A multinational mining company will make no further large investments in at least one fossil fuel due to Queensland’s extreme revenue raising.
BHP recently ruled out significant spending on coal production across the Sunshine State, following the State Government’s recent decision to impose the “world’s highest coal royalty tax rates”.
“We are not going to be deploying any major capital into the Queensland coal business in the face of the recent royalty changes and the way that they were gone about,” CEO Mike Henry said at an investor and analyst briefing.
“I think at this point it is a bit of a moot point.”
Henry revealed his employer could still proceed with its proposed $1 billion Blackwater South Coal Project, about 230km west of Rockhampton. However, a final decision depends on the development’s economic feasibility.

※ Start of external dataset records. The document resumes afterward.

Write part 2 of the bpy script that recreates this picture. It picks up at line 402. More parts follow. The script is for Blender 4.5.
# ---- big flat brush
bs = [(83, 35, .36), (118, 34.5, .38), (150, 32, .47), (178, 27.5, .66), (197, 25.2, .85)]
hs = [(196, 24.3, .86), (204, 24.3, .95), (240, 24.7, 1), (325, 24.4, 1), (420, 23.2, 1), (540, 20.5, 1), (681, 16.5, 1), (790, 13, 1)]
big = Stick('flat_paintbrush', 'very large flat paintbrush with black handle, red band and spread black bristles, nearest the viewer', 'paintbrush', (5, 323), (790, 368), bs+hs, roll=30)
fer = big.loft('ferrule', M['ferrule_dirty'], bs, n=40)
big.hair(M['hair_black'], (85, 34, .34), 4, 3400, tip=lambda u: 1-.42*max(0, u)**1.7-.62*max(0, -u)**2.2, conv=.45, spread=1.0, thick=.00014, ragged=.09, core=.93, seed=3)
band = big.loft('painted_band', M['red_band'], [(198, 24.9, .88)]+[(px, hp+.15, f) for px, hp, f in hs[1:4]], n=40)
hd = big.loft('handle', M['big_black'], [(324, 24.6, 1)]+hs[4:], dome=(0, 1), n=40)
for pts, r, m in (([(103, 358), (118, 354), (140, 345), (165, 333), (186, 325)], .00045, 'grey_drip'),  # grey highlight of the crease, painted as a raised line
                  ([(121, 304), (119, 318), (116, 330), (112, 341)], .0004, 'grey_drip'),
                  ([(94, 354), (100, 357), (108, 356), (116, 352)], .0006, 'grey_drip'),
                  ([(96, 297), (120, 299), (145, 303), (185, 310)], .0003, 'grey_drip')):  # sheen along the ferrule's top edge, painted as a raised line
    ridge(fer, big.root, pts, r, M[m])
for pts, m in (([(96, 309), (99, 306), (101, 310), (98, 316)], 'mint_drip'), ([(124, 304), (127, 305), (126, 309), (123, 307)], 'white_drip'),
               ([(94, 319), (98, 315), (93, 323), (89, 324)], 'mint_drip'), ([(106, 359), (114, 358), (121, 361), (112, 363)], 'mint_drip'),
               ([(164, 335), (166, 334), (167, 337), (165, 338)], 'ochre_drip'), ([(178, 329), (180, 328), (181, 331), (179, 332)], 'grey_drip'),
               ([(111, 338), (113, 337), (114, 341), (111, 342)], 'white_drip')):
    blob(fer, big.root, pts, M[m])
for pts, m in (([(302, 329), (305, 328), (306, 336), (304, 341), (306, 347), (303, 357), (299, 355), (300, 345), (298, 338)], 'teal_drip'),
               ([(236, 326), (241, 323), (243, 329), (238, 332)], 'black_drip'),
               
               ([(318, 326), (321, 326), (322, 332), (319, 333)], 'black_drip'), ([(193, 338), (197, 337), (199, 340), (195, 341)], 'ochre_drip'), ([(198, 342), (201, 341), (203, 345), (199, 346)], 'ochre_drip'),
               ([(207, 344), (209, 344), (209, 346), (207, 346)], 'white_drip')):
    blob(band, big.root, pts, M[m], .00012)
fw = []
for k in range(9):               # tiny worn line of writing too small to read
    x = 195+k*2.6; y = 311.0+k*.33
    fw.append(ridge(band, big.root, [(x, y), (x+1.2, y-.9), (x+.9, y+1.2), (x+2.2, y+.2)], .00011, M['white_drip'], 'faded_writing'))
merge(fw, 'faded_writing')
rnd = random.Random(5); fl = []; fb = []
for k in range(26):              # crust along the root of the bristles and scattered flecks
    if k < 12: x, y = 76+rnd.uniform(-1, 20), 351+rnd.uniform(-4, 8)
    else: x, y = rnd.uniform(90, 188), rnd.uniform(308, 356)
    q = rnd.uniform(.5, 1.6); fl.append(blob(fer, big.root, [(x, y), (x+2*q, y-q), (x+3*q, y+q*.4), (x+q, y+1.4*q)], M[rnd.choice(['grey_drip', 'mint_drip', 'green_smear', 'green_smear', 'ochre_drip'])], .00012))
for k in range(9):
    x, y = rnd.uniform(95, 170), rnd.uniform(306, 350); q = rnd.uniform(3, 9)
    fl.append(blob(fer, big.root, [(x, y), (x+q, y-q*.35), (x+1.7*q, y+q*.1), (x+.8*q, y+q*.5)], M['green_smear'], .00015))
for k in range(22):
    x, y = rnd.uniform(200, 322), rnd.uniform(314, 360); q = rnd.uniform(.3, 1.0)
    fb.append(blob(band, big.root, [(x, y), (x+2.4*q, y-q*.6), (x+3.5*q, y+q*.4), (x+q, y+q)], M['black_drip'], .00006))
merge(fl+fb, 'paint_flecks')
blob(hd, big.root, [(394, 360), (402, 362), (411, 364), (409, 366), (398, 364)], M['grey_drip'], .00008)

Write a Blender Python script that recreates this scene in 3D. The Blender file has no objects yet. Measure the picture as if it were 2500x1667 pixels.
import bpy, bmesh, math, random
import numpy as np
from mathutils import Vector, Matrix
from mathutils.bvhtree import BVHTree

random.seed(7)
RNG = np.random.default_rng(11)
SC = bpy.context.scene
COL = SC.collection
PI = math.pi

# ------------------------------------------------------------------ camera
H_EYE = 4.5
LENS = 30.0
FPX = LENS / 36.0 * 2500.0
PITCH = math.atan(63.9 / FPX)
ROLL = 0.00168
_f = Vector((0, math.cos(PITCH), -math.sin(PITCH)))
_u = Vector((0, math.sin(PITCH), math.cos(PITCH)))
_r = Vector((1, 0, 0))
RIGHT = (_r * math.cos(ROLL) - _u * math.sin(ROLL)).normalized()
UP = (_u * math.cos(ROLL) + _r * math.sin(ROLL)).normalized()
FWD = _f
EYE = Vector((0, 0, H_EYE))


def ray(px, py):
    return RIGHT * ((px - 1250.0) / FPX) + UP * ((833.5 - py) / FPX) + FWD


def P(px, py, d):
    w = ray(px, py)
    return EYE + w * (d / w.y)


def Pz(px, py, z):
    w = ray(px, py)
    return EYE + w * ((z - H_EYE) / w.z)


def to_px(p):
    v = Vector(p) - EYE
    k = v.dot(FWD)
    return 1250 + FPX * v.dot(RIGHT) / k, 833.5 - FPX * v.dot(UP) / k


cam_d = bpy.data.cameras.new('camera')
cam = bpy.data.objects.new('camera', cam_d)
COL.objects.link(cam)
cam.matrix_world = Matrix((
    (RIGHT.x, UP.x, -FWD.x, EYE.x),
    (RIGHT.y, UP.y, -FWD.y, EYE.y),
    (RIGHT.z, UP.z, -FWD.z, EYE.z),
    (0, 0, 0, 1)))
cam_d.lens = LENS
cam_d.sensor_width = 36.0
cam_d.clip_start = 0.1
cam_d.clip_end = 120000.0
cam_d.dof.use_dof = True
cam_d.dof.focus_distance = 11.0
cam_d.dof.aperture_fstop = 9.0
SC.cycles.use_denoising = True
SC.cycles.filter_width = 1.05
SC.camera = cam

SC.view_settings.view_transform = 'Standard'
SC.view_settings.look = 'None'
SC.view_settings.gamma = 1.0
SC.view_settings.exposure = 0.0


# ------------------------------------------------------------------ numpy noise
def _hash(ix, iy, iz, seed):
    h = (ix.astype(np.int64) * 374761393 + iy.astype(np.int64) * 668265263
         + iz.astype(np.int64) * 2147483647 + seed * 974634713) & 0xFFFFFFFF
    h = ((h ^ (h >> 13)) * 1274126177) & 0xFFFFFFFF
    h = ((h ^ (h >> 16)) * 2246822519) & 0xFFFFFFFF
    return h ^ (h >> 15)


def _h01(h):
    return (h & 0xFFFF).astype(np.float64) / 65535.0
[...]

“Would we even trigger South Blackwater? If circumstances change … it [still] depends on whether the project is attractive and competes well in the capital allocation framework or not,” he said.
“We are still miles away from knowing the answer to that question but, of course, any investment would be predicated as well upon the risk of that investment being acceptable – and that comes back to needing to have comfort around the stability of the fiscal terms that you are investing against.”
The proponent will also have to find ways to make green steel technologies more affordable.
“We would also have to be confident in the market outlook and in respect of the market what we have said is that – for the foreseeable future – blast furnace steelmaking is going to need to remain, because the true green steel technologies are still too early stage and the economics have yet to be improved further,” Henry said.